Print exactly the lines from the first one down to the line that contains "scene = bpy.context.scene", both included, and skip the pictures.

::::::::::

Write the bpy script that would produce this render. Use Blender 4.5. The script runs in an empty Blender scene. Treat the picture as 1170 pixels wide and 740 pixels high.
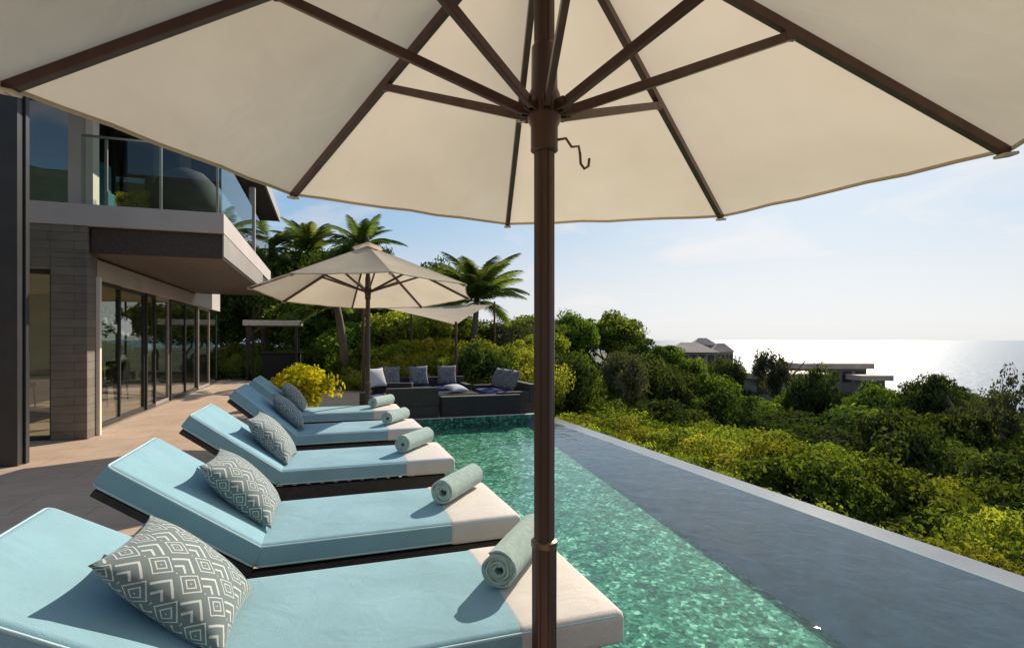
import bpy, bmesh, math, random
import numpy as np
from mathutils import Vector, Matrix, Euler
R = math.radians
C = bpy.context.scene.collection
scene = bpy.context.scene

# ------------------------------------------------------------------ camera, sky, sun
F, PX, PY, H0 = 620.0, 585.0, 388.0, 1.39          # focal length in photo pixels, principal point, eye height
TH = math.atan(213 / F); SN, CS = math.sin(TH), math.cos(TH)
cam = bpy.data.cameras.new('camera'); camo = bpy.data.objects.new('camera', cam); C.objects.link(camo)
camo.location = (0, 0, H0); camo.rotation_euler = (R(90), 0, -TH)
cam.lens = F / 1170 * 36; cam.sensor_width = 36; cam.shift_y = 18 / 1170
cam.clip_start = 0.05; cam.clip_end = 200000
scene.camera = camo
SUN_AZ, SUN_EL = 48.0, 31.5                          # azimuth clockwise from +Y
w = bpy.data.worlds.new('World'); scene.world = w; w.use_nodes = True
SKY_STR = 0.15
def build_world():
    nt = w.node_tree; nt.nodes.clear()
    N = nt.nodes.new; L = nt.links.new
    out = N('ShaderNodeOutputWorld'); bg = N('ShaderNodeBackground'); bg.inputs[1].default_value = SKY_STR
    sky = N('ShaderNodeTexSky'); sky.sky_type = 'NISHITA'; sky.sun_disc = False
    sky.sun_elevation = R(SUN_EL); sky.sun_rotation = R(SUN_AZ)
    sky.altitude = 60; sky.air_density = 1.0; sky.dust_density = 1.2; sky.ozone_density = 1.5
    tc = N('ShaderNodeTexCoord')
    mp = N('ShaderNodeMapping'); mp.inputs['Scale'].default_value = (1.3, 1.3, 5.0); mp.inputs['Location'].default_value = (3.1, 1.7, 0.4)
    n1 = N('ShaderNodeTexNoise'); n1.inputs['Scale'].default_value = 2.2; n1.inputs['Detail'].default_value = 9; n1.inputs['Roughness'].default_value = .62; n1.inputs['Distortion'].default_value = .5
    rmp = N('ShaderNodeValToRGB'); rmp.color_ramp.elements[0].position = .47; rmp.color_ramp.elements[1].position = .70
    tn = N('ShaderNodeMix'); tn.data_type = 'RGBA'; tn.blend_type = 'MULTIPLY'; tn.inputs[0].default_value = 1; tn.inputs[7].default_value = (.55, .82, 1.26, 1)
    L(sky.outputs[0], tn.inputs[6]); sky_out = tn.outputs[2]
    L(tc.outputs['Generated'], mp.inputs[0]); L(mp.outputs[0], n1.inputs['Vector']); L(n1.outputs[0], rmp.inputs[0])
    # cloud brightness follows the sky's own brightness around it (nearer the sun = brighter)
    bw = N('ShaderNodeRGBToBW'); L(sky_out, bw.inputs[0])
    ml = N('ShaderNodeMath'); ml.operation = 'MULTIPLY_ADD'; ml.inputs[1].default_value = 1.15; ml.inputs[2].default_value = 3.6
    L(bw.outputs[0], ml.inputs[0])
    cc = N('ShaderNodeMix'); cc.data_type = 'RGBA'; cc.blend_type = 'MULTIPLY'; cc.inputs[0].default_value = 1
    cc.inputs[6].default_value = (1, .97, .95, 1); L(ml.outputs[0], cc.inputs[7])
    mx = N('ShaderNodeMix'); mx.data_type = 'RGBA'
    fm = N('ShaderNodeMath'); fm.operation = 'MULTIPLY'; fm.inputs[1].default_value = .8; L(rmp.outputs[0], fm.inputs[0])
    sz = N('ShaderNodeSeparateXYZ'); L(tc.outputs['Generated'], sz.inputs[0])
    hz = N('ShaderNodeMapRange'); hz.inputs['From Min'].default_value = 0; hz.inputs['From Max'].default_value = .22; hz.inputs['To Min'].default_value = .6; hz.inputs['To Max'].default_value = 0
    hz.interpolation_type = 'SMOOTHSTEP'; L(sz.outputs[2], hz.inputs[0])
    mm = N('ShaderNodeMath'); mm.operation = 'MAXIMUM'; L(fm.outputs[0], mm.inputs[0]); L(hz.outputs[0], mm.inputs[1])
    L(mm.outputs[0], mx.inputs[0]); L(sky_out, mx.inputs[6]); L(cc.outputs[2], mx.inputs[7])
    # hazy tropical sky: the glare round the sun rolls off softly instead of rising without limit
    dv = N('ShaderNodeVectorMath'); dv.operation = 'SCALE'; dv.inputs['Scale'].default_value = 1 / 5.0; L(mx.outputs[2], dv.inputs[0])
    ad = N('ShaderNodeVectorMath'); ad.operation = 'ADD'; ad.inputs[1].default_value = (1, 1, 1); L(dv.outputs[0], ad.inputs[0])
    qd = N('ShaderNodeVectorMath'); qd.operation = 'DIVIDE'; L(mx.outputs[2], qd.inputs[0]); L(ad.outputs[0], qd.inputs[1])
    L(qd.outputs[0], bg.inputs[0]); L(bg.outputs[0], out.inputs[0])
build_world()
sl = bpy.data.lights.new('sun', 'SUN'); sl.energy = 3.7; sl.angle = R(.5); sl.color = (1, .89, .76)
so = bpy.data.objects.new('sun', sl); C.objects.link(so)
sv = Vector((math.sin(R(SUN_AZ)) * math.cos(R(SUN_EL)), math.cos(R(SUN_AZ)) * math.cos(R(SUN_EL)), math.sin(R(SUN_EL))))
so.rotation_euler = sv.to_track_quat('Z', 'Y').to_euler(); so.location = (0, 0, 30)
scene.view_settings.view_transform = 'Standard'; scene.view_settings.look = 'None'
scene.view_settings.exposure = 0.68; scene.view_settings.gamma = 1
scene.view_settings.use_curve_mapping = False
scene.cycles.max_bounces = 8; scene.cycles.transparent_max_bounces = 12
scene.cycles.sample_clamp_indirect = 6; scene.cycles.caustics_reflective = False

# ------------------------------------------------------------------ helpers
def at(u, v, d):
    """photo pixel at depth d -> world point"""
    xr = (u - PX) / F
    return Vector(((SN + CS * xr) * d, (CS - SN * xr) * d, H0 - (v - PY) / F * d))
def tag(o, label=None, cat=None, group=None, kind=None):
    for k, v in (('label', label), ('category', cat), ('group', group), ('kind', kind)):
        if v: o[k] = v
    return o
def empty(name, loc=(0, 0, 0), rz=0, label=None, cat=None, group=None):
    o = bpy.data.objects.new(name, None); C.objects.link(o); o.location = loc; o.rotation_euler = (0, 0, rz)
    o.empty_display_size = .1
    return tag(o, label, cat, group)
def kids(o): return [c for c in bpy.data.objects if c.parent == o]
def copy_tree(o, parent=None):
    c = o.copy(); C.objects.link(c); c.parent = parent
    for ch in kids(o): copy_tree(ch, c)
    return c
class MB:
    def __init__(self): self.bm = bmesh.new()
    def box(self, x0, x1, y0, y1, z0, z1, bev=0, seg=2, M=None):
        ret = bmesh.ops.create_cube(self.bm, size=1)
        vs = ret['verts']
        for v in vs:
            v.co = Vector((x0 + (v.co.x + .5) * (x1 - x0), y0 + (v.co.y + .5) * (y1 - y0), z0 + (v.co.z + .5) * (z1 - z0)))
        if bev:
            es = {e for v in vs for e in v.link_edges}
            r = bmesh.ops.bevel(self.bm, geom=list(es), offset=bev, segments=seg, affect='EDGES', profile=.5)
            vs = list({v for f in r['faces'] for v in f.verts} | {v for v in vs if v.is_valid})
        if M is not None:
            for v in vs: v.co = M @ v.co
        return self
    def beam(self, a, b, wx, wz, bev=0.0, up=(0, 0, 1)):
        a, b = Vector(a), Vector(b); d = b - a; ln = d.length
        y = d.normalized(); x = y.cross(Vector(up))
        if x.length < 1e-4: x = Vector((1, 0, 0))
        x.normalize(); z = x.cross(y)
        M = Matrix(((x.x, y.x, z.x, a.x), (x.y, y.y, z.y, a.y), (x.z, y.z, z.z, a.z), (0, 0, 0, 1)))
        return self.box(-wx / 2, wx / 2, 0, ln, -wz / 2, wz / 2, bev, 2, M)
    def tube(self, pts, rad, n=10, closed=False, cap=True):
        pts = [Vector(p) for p in pts]; m = len(pts)
        rads = rad if isinstance(rad, (list, tuple)) else [rad] * m
        rings = []; nx = None
        for i, p in enumerate(pts):
            if closed: t = pts[(i + 1) % m] - pts[i - 1]
            else: t = pts[min(i + 1, m - 1)] - pts[max(i - 1, 0)]
            t.normalize()
            if nx is None:
                nx = t.cross(Vector((0, 0, 1)))
                if nx.length < 1e-3: nx = t.cross(Vector((1, 0, 0)))
            nx = (nx - t * nx.dot(t)).normalized(); ny = t.cross(nx)
            rings.append([self.bm.verts.new(p + (nx * math.cos(2 * math.pi * k / n) + ny * math.sin(2 * math.pi * k / n)) * rads[i]) for k in range(n)])
        for i in range(m if closed else m - 1):
            a, b = rings[i], rings[(i + 1) % m]
            for k in range(n):
                self.bm.faces.new((a[k], a[(k + 1) % n], b[(k + 1) % n], b[k]))
        if cap and not closed:
            self.bm.faces.new(rings[0][::-1]); self.bm.faces.new(rings[-1])
        return self
    def lathe(self, prof, loc=(0, 0, 0), n=24, rfun=None):
        loc = Vector(loc); rings = []
        for r, z in prof:
            rings.append([self.bm.verts.new(loc + Vector((math.cos(2 * math.pi * k / n) * r * (rfun(k) if rfun else 1), math.sin(2 * math.pi * k / n) * r * (rfun(k) if rfun else 1), z))) for k in range(n)])
        for a, b in zip(rings, rings[1:]):
            for k in range(n): self.bm.faces.new((a[k], a[(k + 1) % n], b[(k + 1) % n], b[k]))
        self.bm.faces.new(rings[0][::-1]); self.bm.faces.new(rings[-1])
        return self
    def face(self, pts):
        self.bm.faces.new([self.bm.verts.new(p) for p in pts]); return self
    def build(self, name, mat, parent=None, smooth=False, normals=True):
        me = bpy.data.meshes.new(name)
        if normals: bmesh.ops.recalc_face_normals(self.bm, faces=self.bm.faces)
        self.bm.to_mesh(me); self.bm.free()
        if smooth:
            for p in me.polygons: p.use_smooth = True
            if smooth == 'auto':
                try: me.set_sharp_from_angle(angle=R(38))
                except Exception: pass
        me.materials.append(mat)
        o = bpy.data.objects.new(name, me); C.objects.link(o); o.parent = parent
        return o
def np_mesh(name, V, Fq, mat, parent=None, smooth=False, attr=None):
    """V (n,3), Fq (m,k) with fixed k"""
    me = bpy.data.meshes.new(name)
    V = np.asarray(V, dtype=np.float32); Fq = np.asarray(Fq, dtype=np.int32); k = Fq.shape[1]
    me.vertices.add(len(V)); me.vertices.foreach_set('co', V.ravel())
    me.loops.add(Fq.size); me.loops.foreach_set('vertex_index', Fq.ravel())
    me.polygons.add(len(Fq)); me.polygons.foreach_set('loop_start', np.arange(0, Fq.size, k, dtype=np.int32))
    me.polygons.foreach_set('loop_total', np.full(len(Fq), k, dtype=np.int32))
    if smooth: me.polygons.foreach_set('use_smooth', np.ones(len(Fq), dtype=bool))
    me.update(calc_edges=True); me.validate()
    if attr is not None:
        a = me.attributes.new('tint', 'FLOAT', 'POINT'); a.data.foreach_set('value', np.asarray(attr, dtype=np.float32))
    me.materials.append(mat)
    if name is None: return me
    o = bpy.data.objects.new(name, me); C.objects.link(o); o.parent = parent
    return o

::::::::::

Final answer:
Write the bpy script that would produce this render. Use Blender 4.5. The script runs in an empty Blender scene. Treat the picture as 1170 pixels wide and 740 pixels high.
import bpy, bmesh, math, random
import numpy as np
from mathutils import Vector, Matrix, Euler
R = math.radians
C = bpy.context.scene.collection
scene = bpy.context.scene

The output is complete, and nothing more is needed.